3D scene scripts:
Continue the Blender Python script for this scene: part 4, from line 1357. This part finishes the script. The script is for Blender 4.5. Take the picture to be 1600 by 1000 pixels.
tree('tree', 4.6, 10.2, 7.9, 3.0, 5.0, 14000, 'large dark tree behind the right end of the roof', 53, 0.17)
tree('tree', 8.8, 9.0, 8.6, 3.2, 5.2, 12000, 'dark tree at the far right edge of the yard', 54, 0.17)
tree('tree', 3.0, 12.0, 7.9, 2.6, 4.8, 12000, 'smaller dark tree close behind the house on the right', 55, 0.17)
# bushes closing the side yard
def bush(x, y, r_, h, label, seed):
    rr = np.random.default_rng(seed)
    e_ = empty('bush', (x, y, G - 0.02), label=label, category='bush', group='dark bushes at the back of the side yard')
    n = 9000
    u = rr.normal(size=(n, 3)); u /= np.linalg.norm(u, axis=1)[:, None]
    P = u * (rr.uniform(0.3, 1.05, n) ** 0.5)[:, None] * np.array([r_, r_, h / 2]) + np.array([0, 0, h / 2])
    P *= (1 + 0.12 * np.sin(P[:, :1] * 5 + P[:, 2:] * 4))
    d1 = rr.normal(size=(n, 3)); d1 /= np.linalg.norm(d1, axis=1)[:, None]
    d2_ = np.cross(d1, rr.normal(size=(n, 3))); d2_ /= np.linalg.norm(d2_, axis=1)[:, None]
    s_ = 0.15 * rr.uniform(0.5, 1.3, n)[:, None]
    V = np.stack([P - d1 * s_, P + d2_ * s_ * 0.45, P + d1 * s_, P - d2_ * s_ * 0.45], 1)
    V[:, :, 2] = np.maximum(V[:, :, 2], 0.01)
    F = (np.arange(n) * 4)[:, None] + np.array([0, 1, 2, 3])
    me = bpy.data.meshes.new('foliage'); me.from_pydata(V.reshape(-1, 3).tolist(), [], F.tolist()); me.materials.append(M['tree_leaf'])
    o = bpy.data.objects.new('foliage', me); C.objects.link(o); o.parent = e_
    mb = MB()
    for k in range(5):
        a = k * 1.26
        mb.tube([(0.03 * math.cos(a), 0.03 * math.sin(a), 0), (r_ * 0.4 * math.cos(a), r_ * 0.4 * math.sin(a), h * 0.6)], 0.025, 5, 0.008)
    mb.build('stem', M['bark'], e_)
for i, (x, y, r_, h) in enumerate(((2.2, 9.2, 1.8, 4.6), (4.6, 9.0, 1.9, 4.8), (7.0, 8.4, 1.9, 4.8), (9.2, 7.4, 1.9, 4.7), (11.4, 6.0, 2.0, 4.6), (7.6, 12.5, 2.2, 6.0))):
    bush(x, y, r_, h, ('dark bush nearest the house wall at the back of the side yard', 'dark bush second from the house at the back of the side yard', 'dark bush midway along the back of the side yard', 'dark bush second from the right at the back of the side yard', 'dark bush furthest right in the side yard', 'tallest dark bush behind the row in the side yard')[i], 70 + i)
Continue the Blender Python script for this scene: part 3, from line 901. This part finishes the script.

WHAT THE TASK ASKS - Transcribe the material exactly as it reads.

RESULT OF THIS TASK -
Continue the Blender Python script for this scene: part 4, from line 1357. This part finishes the script. The script is for Blender 4.5. Take the picture to be 1600 by 1000 pixels.
tree('tree', 4.6, 10.2, 7.9, 3.0, 5.0, 14000, 'large dark tree behind the right end of the roof', 53, 0.17)
tree('tree', 8.8, 9.0, 8.6, 3.2, 5.2, 12000, 'dark tree at the far right edge of the yard', 54, 0.17)
tree('tree', 3.0, 12.0, 7.9, 2.6, 4.8, 12000, 'smaller dark tree close behind the house on the right', 55, 0.17)
# bushes closing the side yard
def bush(x, y, r_, h, label, seed):
    rr = np.random.default_rng(seed)
    e_ = empty('bush', (x, y, G - 0.02), label=label, category='bush', group='dark bushes at the back of the side yard')
    n = 9000
    u = rr.normal(size=(n, 3)); u /= np.linalg.norm(u, axis=1)[:, None]
    P = u * (rr.uniform(0.3, 1.05, n) ** 0.5)[:, None] * np.array([r_, r_, h / 2]) + np.array([0, 0, h / 2])
    P *= (1 + 0.12 * np.sin(P[:, :1] * 5 + P[:, 2:] * 4))
    d1 = rr.normal(size=(n, 3)); d1 /= np.linalg.norm(d1, axis=1)[:, None]
    d2_ = np.cross(d1, rr.normal(size=(n, 3))); d2_ /= np.linalg.norm(d2_, axis=1)[:, None]
    s_ = 0.15 * rr.uniform(0.5, 1.3, n)[:, None]
    V = np.stack([P - d1 * s_, P + d2_ * s_ * 0.45, P + d1 * s_, P - d2_ * s_ * 0.45], 1)
    V[:, :, 2] = np.maximum(V[:, :, 2], 0.01)
    F = (np.arange(n) * 4)[:, None] + np.array([0, 1, 2, 3])
    me = bpy.data.meshes.new('foliage'); me.from_pydata(V.reshape(-1, 3).tolist(), [], F.tolist()); me.materials.append(M['tree_leaf'])
    o = bpy.data.objects.new('foliage', me); C.objects.link(o); o.parent = e_
    mb = MB()
    for k in range(5):
        a = k * 1.26
        mb.tube([(0.03 * math.cos(a), 0.03 * math.sin(a), 0), (r_ * 0.4 * math.cos(a), r_ * 0.4 * math.sin(a), h * 0.6)], 0.025, 5, 0.008)
    mb.build('stem', M['bark'], e_)
for i, (x, y, r_, h) in enumerate(((2.2, 9.2, 1.8, 4.6), (4.6, 9.0, 1.9, 4.8), (7.0, 8.4, 1.9, 4.8), (9.2, 7.4, 1.9, 4.7), (11.4, 6.0, 2.0, 4.6), (7.6, 12.5, 2.2, 6.0))):
    bush(x, y, r_, h, ('dark bush nearest the house wall at the back of the side yard', 'dark bush second from the house at the back of the side yard', 'dark bush midway along the back of the side yard', 'dark bush second from the right at the back of the side yard', 'dark bush furthest right in the side yard', 'tallest dark bush behind the row in the side yard')[i], 70 + i)
Continue the Blender Python script for this scene: part 3, from line 901. This part finishes the script.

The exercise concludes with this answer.